Se colige de todo esto una interpretación benevolente de las virtualidades del populismo, en realidad apologética -cada vez más explícita y cada vez más rendida- de la demagogia ramplona y las mentiras masivas como herramienta de campaña. Un canto al nuevo lenguaje directo, a la agresividad divisiva y destructora, que conduce a la retórica del odio y a la explotación del miedo al otro y a los cambios imputables a la globalización.
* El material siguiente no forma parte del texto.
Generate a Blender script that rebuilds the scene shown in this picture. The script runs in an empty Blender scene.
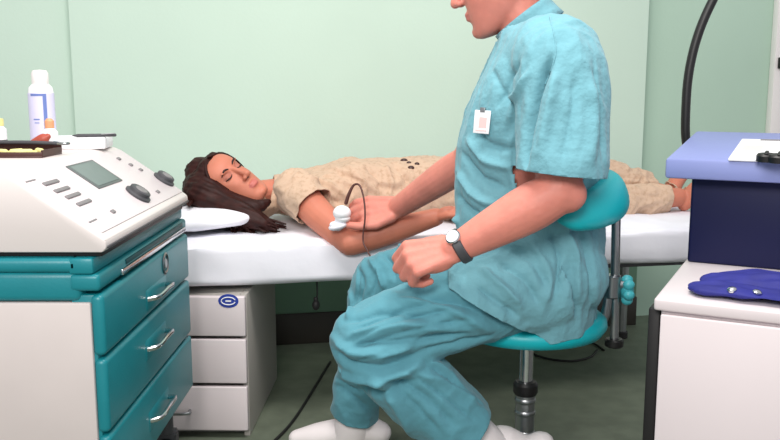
import bpy, bmesh, math, random
import numpy as np
from mathutils import Vector, Matrix, noise
from mathutils.bvhtree import BVHTree
random.seed(11)
R = math.radians
sc = bpy.context.scene
COL = sc.collection
# ------------------------------------------------------------------ camera
F, TH, CH = 850.0, R(9.0), 1.02
cT, sT = math.cos(TH), math.sin(TH)
EYE = Vector((0, 0, CH))
cam_d = bpy.data.cameras.new('camera'); cam = bpy.data.objects.new('camera', cam_d); COL.objects.link(cam)
cam.location = EYE; cam.rotation_euler = (R(90) - TH, 0, 0)
cam_d.sensor_width = 36; cam_d.lens = F / 780 * 36; cam_d.clip_start = 0.02
sc.camera = cam

def ray(px, py):
    u = (px - 390) / F; v = (220 - py) / F
    return Vector((u, cT + v * sT, -sT + v * cT))
def at(px, py, Y):
    d = ray(px, py); return EYE + d * (Y / d.y)
def atz(px, py, z):
    d = ray(px, py); return EYE + d * ((z - CH) / d.z)
RA = R(11)
def room(a, b, z=0):
    return Vector((a * math.cos(RA) - b * math.sin(RA), a * math.sin(RA) + b * math.cos(RA), z))
RU = Vector((math.cos(RA), math.sin(RA), 0)); RN = Vector((-math.sin(RA), math.cos(RA), 0)); UP = Vector((0, 0, 1))

# ------------------------------------------------------------------ materials
def lin(c):
    return tuple(((x / 255) / 12.92 if x / 255 <= .04045 else ((x / 255 + .055) / 1.055) ** 2.4) for x in c) + (1,)
MATS = {}
def mat(name, col, rough=.5, metal=0, var=0, vscale=8, bump=0, bscale=60, col2=None, thr=None, spec=.5, sheen=0, sss=0, coat=0, detail=4):
    m = bpy.data.materials.new(name); m.use_nodes = True; nt = m.node_tree; b = nt.nodes['Principled BSDF']
    b.inputs['Base Color'].default_value = lin(col); b.inputs['Roughness'].default_value = rough; b.inputs['Metallic'].default_value = metal
    b.inputs['Specular IOR Level'].default_value = spec
    if sheen: b.inputs['Sheen Weight'].default_value = sheen
    if coat: b.inputs['Coat Weight'].default_value = coat
    if sss:
        b.inputs['Subsurface Weight'].default_value = sss; b.inputs['Subsurface Radius'].default_value = (.9, .35, .2); b.inputs['Subsurface Scale'].default_value = .008
    tc = nt.nodes.new('ShaderNodeTexCoord')
    if var or col2:
        n = nt.nodes.new('ShaderNodeTexNoise'); n.inputs['Scale'].default_value = vscale; n.inputs['Detail'].default_value = detail
        nt.links.new(tc.outputs['Object'], n.inputs['Vector'])
        r = nt.nodes.new('ShaderNodeValToRGB'); nt.links.new(n.outputs['Fac'], r.inputs['Fac'])
        a = lin(col); c2 = lin(col2) if col2 else tuple(max(0, x * (1 - var)) for x in a[:3]) + (1,)
        lo, hi = thr or (.35, .65)
        r.color_ramp.elements[0].position = lo; r.color_ramp.elements[1].position = hi
        r.color_ramp.elements[0].color = c2; r.color_ramp.elements[1].color = a
        nt.links.new(r.outputs['Color'], b.inputs['Base Color'])
    if bump:
        n = nt.nodes.new('ShaderNodeTexNoise'); n.inputs['Scale'].default_value = bscale; n.inputs['Detail'].default_value = 5
        nt.links.new(tc.outputs['Object'], n.inputs['Vector'])
        bp = nt.nodes.new('ShaderNodeBump'); bp.inputs['Strength'].default_value = bump; bp.inputs['Distance'].default_value = .01
        nt.links.new(n.outputs['Fac'], bp.inputs['Height']); nt.links.new(bp.outputs['Normal'], b.inputs['Normal'])
    MATS[name] = m
    return m
M = MATS
mat('wall_paint', (199, 221, 206), .75, var=.04, vscale=1.5, bump=.05, bscale=90, spec=.2)
mat('wall_right_green', (184, 211, 193), .75, var=.04, vscale=1.5, bump=.05, bscale=90, spec=.2)  # slightly deeper green for the right wall section
mat('lower_wall_green', (122, 160, 134), .6, var=.06, vscale=3)
mat('floor_lino', (108, 117, 101), .55, var=.22, vscale=14, bump=.03, bscale=120, detail=8)
mat('skirting', (52, 48, 42), .5, var=.1)
mat('door_white', (238, 234, 232), .4)
mat('cream_plastic', (224, 216, 213), .42, var=.02, vscale=5)
mat('cart_panel', (206, 197, 194), .5, var=.04, vscale=6)
mat('teal_plastic', (20, 128, 138), .38, var=.05, vscale=20, bump=.04, bscale=200)
mat('teal_dark', (15, 72, 78), .5)
mat('chrome', (205, 208, 210), .22, metal=1)
mat('steel', (165, 168, 170), .35, metal=1)
mat('black', (18, 17, 18), .45)
mat('rubber', (28, 27, 28), .6)
mat('dark_grey', (70, 70, 74), .5)
mat('button_grey', (128, 124, 126), .5)
mat('lcd', (118, 132, 128), .6, var=.05, vscale=30)
mat('lcd_frame', (92, 98, 98), .4)
mat('white_laminate', (222, 212, 214), .4, var=.02, vscale=4)
mat('grey_laminate', (170, 166, 160), .5, var=.03)
mat('sheet', (240, 240, 248), .85, var=.02, vscale=5, bump=.12, bscale=25, spec=.1, sheen=.1)
mat('pillow_case', (244, 244, 250), .85, bump=.12, bscale=22, spec=.1, sheen=.1)
mat('stool_teal', (0, 170, 180), .42, bump=.05, bscale=140)
mat('knob_cyan', (70, 176, 186), .4)
mat('scrub_cloth', (114, 168, 180), .88, var=.1, vscale=6, bump=.4, bscale=60, spec=.12, sheen=.15)
mat('scrub_trouser', (94, 154, 168), .88, var=.12, vscale=6, bump=.5, bscale=28, spec=.12, sheen=.15)
mat('skin_man', (222, 140, 124), .5, var=.14, vscale=22, sss=.12, bump=.1, bscale=80, spec=.35)
mat('skin_woman', (206, 128, 104), .5, var=.1, vscale=16, sss=.12, bump=.04, bscale=90, spec=.35)
mat('lips', (200, 112, 102), .45)
mat('lips_man', (204, 120, 110), .5)
mat('lid_shadow', (178, 108, 90), .6)
mat('lash', (48, 26, 22), .7)
mat('eye_white', (225, 215, 208), .2)
mat('iris', (60, 38, 26), .2)
mat('hair_brown', (54, 20, 15), .55, var=.5, vscale=40, spec=.25)
mat('hair_grey', (120, 112, 104), .6, var=.3, vscale=60)
mat('dress_cloth', (204, 176, 152), .9, col2=(186, 156, 131), vscale=75, thr=(.30, .5), bump=.3, bscale=28, spec=.1, sheen=.1, detail=6)
mat('legging_cloth', (212, 184, 158), .9, var=.15, vscale=20, bump=.25, bscale=25, spec=.1)
mat('white_shoe', (236, 228, 228), .5, bump=.05)
mat('sole', (150, 145, 140), .6)
mat('navy', (15, 20, 64), .5, var=.1, vscale=3, spec=.3)
mat('lid_blue', (136, 146, 200), .45, var=.04, vscale=5)
mat('royal_cloth', (34, 38, 132), .7, var=.25, vscale=14, bump=.3, bscale=24)
mat('logo_blue', (44, 66, 160), .4)
mat('white_print', (245, 245, 248), .5)
mat('label_lilac', (214, 212, 238), .5)
mat('label_blue', (108, 128, 190), .5)
mat('orange_cap', (232, 164, 120), .5)
mat('red_plastic', (176, 78, 60), .45)
mat('yellow', (236, 226, 150), .55)
mat('tray_brown', (70, 34, 28), .4)
mat('teal_cap', (60, 110, 120), .4)
mat('blue_plastic', (120, 190, 220), .4)
mat('badge_photo', (228, 196, 194), .5)
mat('badge_red', (205, 110, 110), .5)
mat('cable_brown', (84, 46, 40), .5)
mat('brooch', (62, 34, 30), .4)

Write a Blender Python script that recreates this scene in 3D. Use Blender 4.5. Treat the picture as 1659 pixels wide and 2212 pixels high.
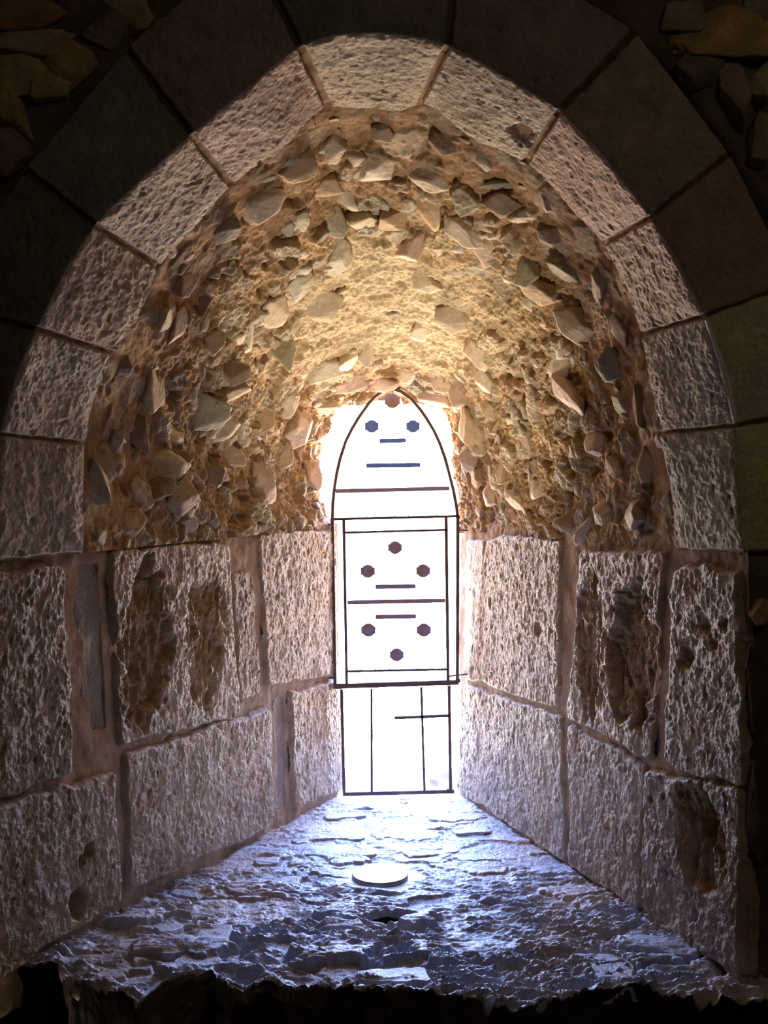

Como español, como europeo, como ciudadano y como socialista no puedo aceptarlo, ni me resigno a que la confrontación política basada en la razón democrática ceda y se autoderrote ante ese populismo matón, amedrentador, grosero e intimidatorio.
Finalmente, en los cada vez más indisimulados elogios sobrevenidos a la campaña de Trump, hay un riesgo preocupante: que nos lleve por delante a todos. Y todo lo que nos importa. No puedo aceptar -y no lo acepto- que la contraposición racional de argumentos políticos sea desplazada largamente -amenaza con estar ahí para quedarse- por la corrosiva bestialidad de un supuesto "lenguaje directo" (plain talk), tan carente de los frenos debidos al elemental respeto a los oponentes (y de las diferencias) como tóxico para la convivencia en sociedades abiertas que arriesgan serlo cada vez menos y de achicar espacio al pluralismo y a la diversidad.
El riesgo del populismo es demasiado alto. The White House has fallen... la Casa Blanca ha caído ante su asalto. Europa debe hacerse fuerte para hacer frente a este embate.
De la enormidad de la tarea socialdemócrata para defender la libertad y el modelo social europeo, hablaremos en próximas entregas.